Lamudi examines change in residential property market

1 June 2015 03:25 am - 0     - {{hitsCtrl.values.hits}}


It is not an easy task to meet the needs of the residential property market. With a mass of residential properties on the rise, understanding what house-hunters are looking for can be a challenging task for a developer.  Previously the goal of a developer was only to satisfy the basic need of shelter; today, property-seekers are looking for the complete lifestyle package. From comfort to design, it is crucial for a developer to understand the exact needs of the potential homeowner in order to secure the sale.

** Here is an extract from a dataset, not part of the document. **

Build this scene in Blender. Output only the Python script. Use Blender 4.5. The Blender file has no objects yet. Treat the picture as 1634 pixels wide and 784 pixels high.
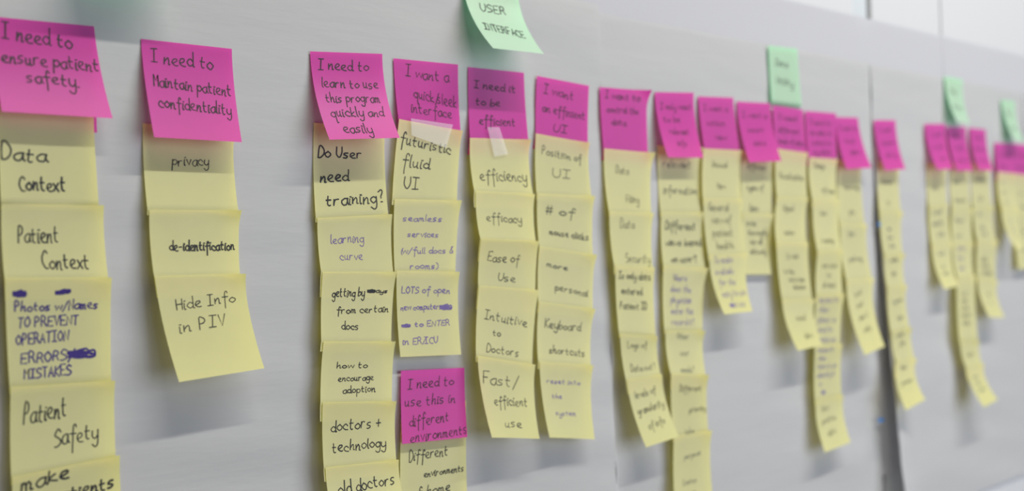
import bpy, math, random
from mathutils import Vector, Matrix
# ------------------------------------------------------------------ camera
W_PX, H_PX = 1634.0, 784.0
F_PX = 1768.0                      # focal length in pixels of the 1634 px wide frame
DW = 0.912                         # distance camera -> wall
CAM_Z = 1.45
dv = Vector((2720-817, 345-392, F_PX)).normalized()      # camera coords: x right, y down, z forward
gv = Vector((0.033, 1.0, 0.0)); gv = (gv - dv*gv.dot(dv)).normalized()   # "down"
yv = gv.cross(dv)                                        # into the wall, fixed below
if yv.z < 0: yv = -yv
CAM = Vector((0, -DW, CAM_Z))
def cam2world(v): return Vector((v.dot(dv), v.dot(yv), -v.dot(gv)))
sc = bpy.context.scene
cd = bpy.data.cameras.new('camera'); cam = bpy.data.objects.new('camera', cd); sc.collection.objects.link(cam)
r = cam2world(Vector((1, 0, 0))); u = cam2world(Vector((0, -1, 0))); b = cam2world(Vector((0, 0, -1)))
cam.matrix_world = Matrix(((r.x, u.x, b.x, CAM.x), (r.y, u.y, b.y, CAM.y), (r.z, u.z, b.z, CAM.z), (0, 0, 0, 1)))
cd.sensor_width = 36; cd.lens = F_PX/W_PX*36; cd.clip_start = 0.02
cd.dof.use_dof = True; cd.dof.focus_distance = 1.05; cd.dof.aperture_fstop = 2.7
sc.camera = cam
# ------------------------------------------------------------------ light
wd = bpy.data.worlds.new('world'); sc.world = wd; wd.use_nodes = True
bg = wd.node_tree.nodes['Background']; bg.inputs[0].default_value = (0.80, 0.87, 1.0, 1); bg.inputs[1].default_value = 0.05
def area(name, loc, target, sx, sy, power, col):
    ld = bpy.data.lights.new(name, 'AREA'); ld.shape = 'RECTANGLE'; ld.size = sx; ld.size_y = sy
    ld.energy = power; ld.color = col
    o = bpy.data.objects.new(name, ld); sc.collection.objects.link(o); o.location = loc
    d = Vector(target)-Vector(loc); o.rotation_euler = d.to_track_quat('-Z', 'Y').to_euler()
    return o
area('ceiling_strip_light', (1.5, -1.45, 3.55), (1.5, 0, 1.40), 3.1, 0.06, 75, (1.0, 0.965, 0.89))
area('window_light', (2.3, -2.6, 1.45), (0.8, 0, 1.3), 2.8, 1.8, 51, (0.83, 0.885, 1.0))
sc.view_settings.view_transform = 'Standard'; sc.view_settings.look = 'None'
sc.view_settings.gamma = 1; sc.view_settings.use_curve_mapping = False
sc.view_settings.exposure = 0.11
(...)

An element of change that has occurred over the past 50 years is the size of the average home. From single-storey houses to luxury condominiums, architecture and housing needs in Sri Lanka have seen enormous amounts of change in the last five decades. Apartments were much less common in the mid ´60s and ´70s. Many Sri Lankans owned large estates or single-storey homes with substantial space. Living rooms were big and bedrooms were slightly smaller but overall the house was large in size. During this time, most people preferred to live in colonial homes passed down through generations. 
In the early 1980s, Colombo began to develop more rapidly, with the population in the economic hub of Sri Lanka growing simultaneously. Housing schemes were built in areas such as Colombo 13, 14 and 15, which were closer to the key commercial districts in the city. As a result, smaller homes sprang up alongside large homes in the area.  Apartments were introduced in the late 20th century and these have grown in size and design over the years. Today, many people are choosing vertical living, which affords them views of the skyline of Colombo and the west coast beach. Initially, apartments were constructed around the Colombo 4 and 6 areas which attracted people from all around the country. Home sizes ranged from 800 to 1200 square feet in order to accommodate many people in the most sought-after areas.
The luxury living or rather large living space concept has been brought back today by means of pricey condominiums. The Altair project, Clearpoint Residencies and the Destiny project are examples of the return to large living spaces, while still meeting the demand for high-rise living. With living areas alone averaging over 2000 square feet, these developments have been designed to suit the needs of the modern house-hunter.
Lamudi Sri Lanka Managing Director Hugh van der Kolff said, “Luxury living is a growing trend in the Colombo area with several projects in play. However, the majority of the people search for smaller homes within the margins of the city. At the same time renting is a common trend, with prices ranging from 15,000 to 25,000 rupees per month.”
Today, living in Colombo for the working-class group means smaller homes than usual. The average rent in Colombo 06, a sought-after location for average-sized apartments and houses, is up to 50,000 rupees. The majority of the populace is on the lookout for smaller living space in Colombo because this is more cost effective and convenient to travel to work and back. For this reason, micro apartments within the city centre would attract a large number of property-seekers while larger homes in the suburbs would attract commuters looking to purchase or lease.